CITIES will have to become part of the solution to producing food, as urbanisation and climate change continue to be challenges.
Henry Gordon-Smith, the managing director of Agritecture, an urban agriculture consulting firm, Smith, said he doesn’t understand why cities only have to be consumers.
“I see the future of cities as being producers and part of the solution to provide self reliance,” Mr Gordon-Smith said. “As we’ve moved to cities we’ve moved agriculture from them … we have cities that aren’t driving any of the decision making in agriculture, even though they are driving all the consumption.”
Mr Gordon-Smith said in Australia about 86 per cent of people lived in cities — globally it was 55 per cent, moving toward 68 per cent by 2050.
“We also have other issues like water scarcity, droughts and heatwaves, which may be a driver for growing food indoors,” he said. “There is declining arable land around the world. A lot of our quality land for certain vegetables exists around cities, so as urbanisation grows this is one of the major problems.”
In the Sydney Basin in 2011 20 per cent of the city’s food consumption was grown within the area. That is projected to drop to 6 per cent by 2031. “That might not be an issue if we see that in one city in the world, but we are seeing that in every major city in the world.
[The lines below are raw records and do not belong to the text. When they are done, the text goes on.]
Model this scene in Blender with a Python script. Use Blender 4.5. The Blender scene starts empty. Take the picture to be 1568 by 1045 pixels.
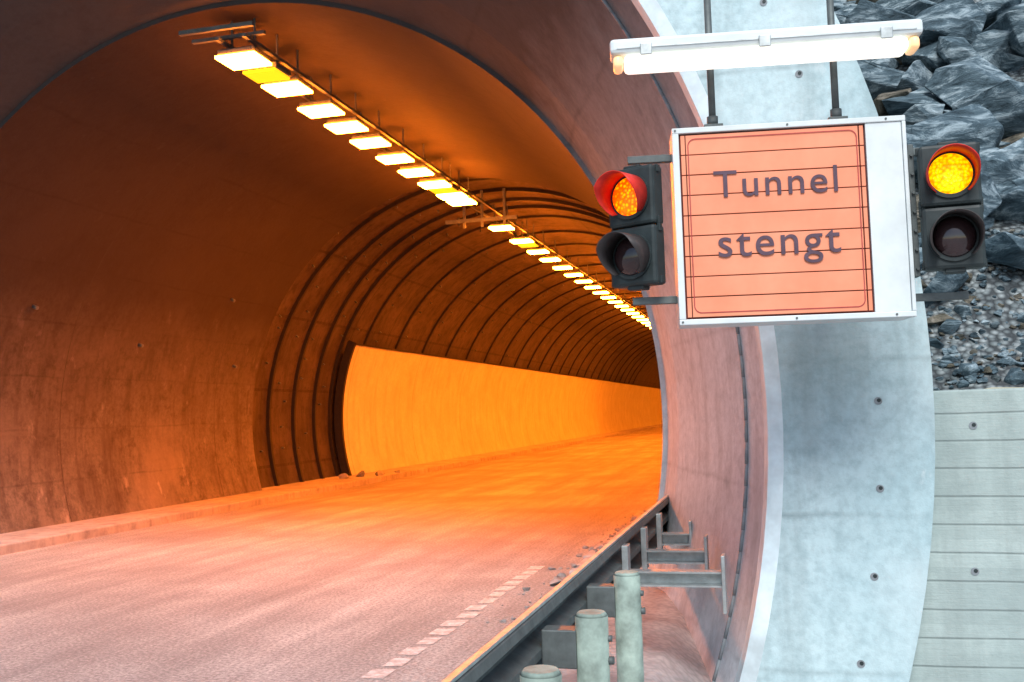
import bpy, bmesh, math, random
from mathutils import Vector, Matrix, noise
random.seed(7)
SC=bpy.context.scene
COL=SC.collection
# ------------------------------------------------------------ camera
cd=bpy.data.cameras.new('camera'); cam=bpy.data.objects.new('camera',cd); COL.objects.link(cam)
cam.location=(0,0,1.6)
R=Matrix.Rotation(math.radians(14.6),3,'Z')@Matrix.Rotation(math.pi/2+math.radians(4.13),3,'X')@Matrix.Rotation(-math.radians(1.7),3,'Z')
cam.rotation_euler=R.to_euler()
cd.lens=35; cd.sensor_width=36; cd.clip_end=2000; cd.clip_start=.05
SC.camera=cam
SC.view_settings.view_transform='Standard'; SC.view_settings.look='None'; SC.view_settings.exposure=0
# ------------------------------------------------------------ world + sun
EL=46
w=bpy.data.worlds.new('World'); SC.world=w; w.use_nodes=True
nt=w.node_tree; bg=nt.nodes['Background']
sky=nt.nodes.new('ShaderNodeTexSky'); sky.sky_type='NISHITA'; sky.sun_disc=False
sky.sun_elevation=math.radians(EL); sky.sun_rotation=math.radians(168)
nt.links.new(sky.outputs[0],bg.inputs[0]); bg.inputs[1].default_value=.15
sd=bpy.data.lights.new('sun','SUN'); sd.energy=3.7; sd.angle=math.radians(28); sd.color=(1,.98,.95)
so=bpy.data.objects.new('sun',sd); COL.objects.link(so)
az=math.radians(168); el=math.radians(EL)
sdir=Vector((math.sin(az)*math.cos(el),math.cos(az)*math.cos(el),math.sin(el)))
so.rotation_euler=sdir.to_track_quat('Z','Y').to_euler()

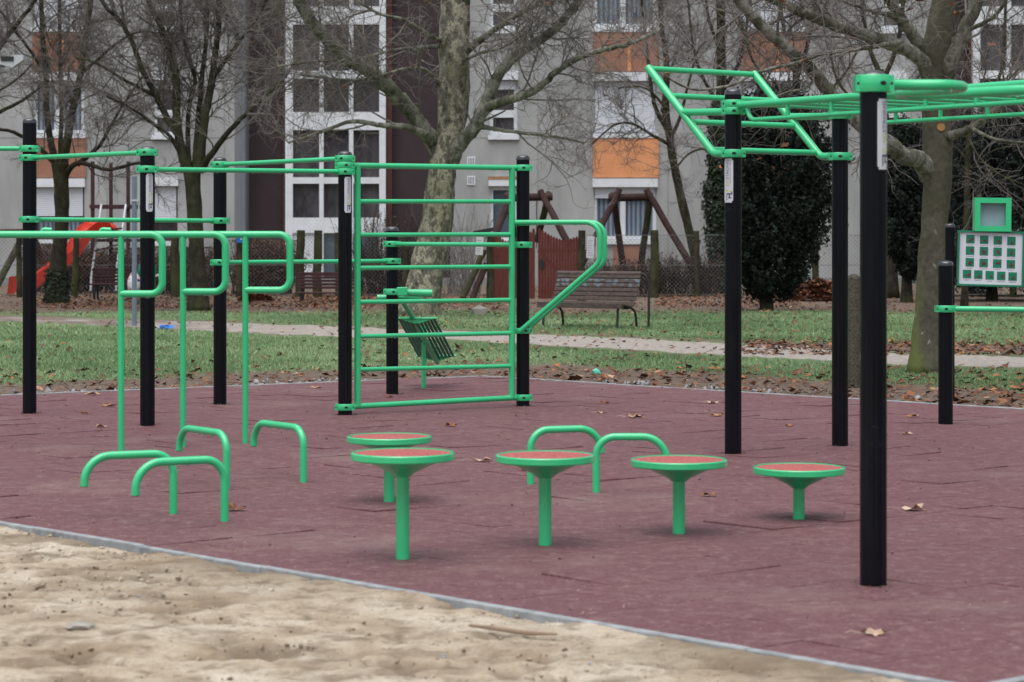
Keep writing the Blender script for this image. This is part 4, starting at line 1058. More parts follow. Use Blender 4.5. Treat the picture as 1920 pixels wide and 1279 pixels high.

As these cities urbanise and prioritise affordable housing, we don’t have viable solutions to develop agriculture along with them, so that’s the role of urban agriculture,” Mr Gordon-Smith said.
“A lot of urban agriculture is very pie in the sky, it is for wealthy people and it is a more expensive product typically, and while that might be where we are today as we look toward the future these pressures will make a lot of these models more viable.”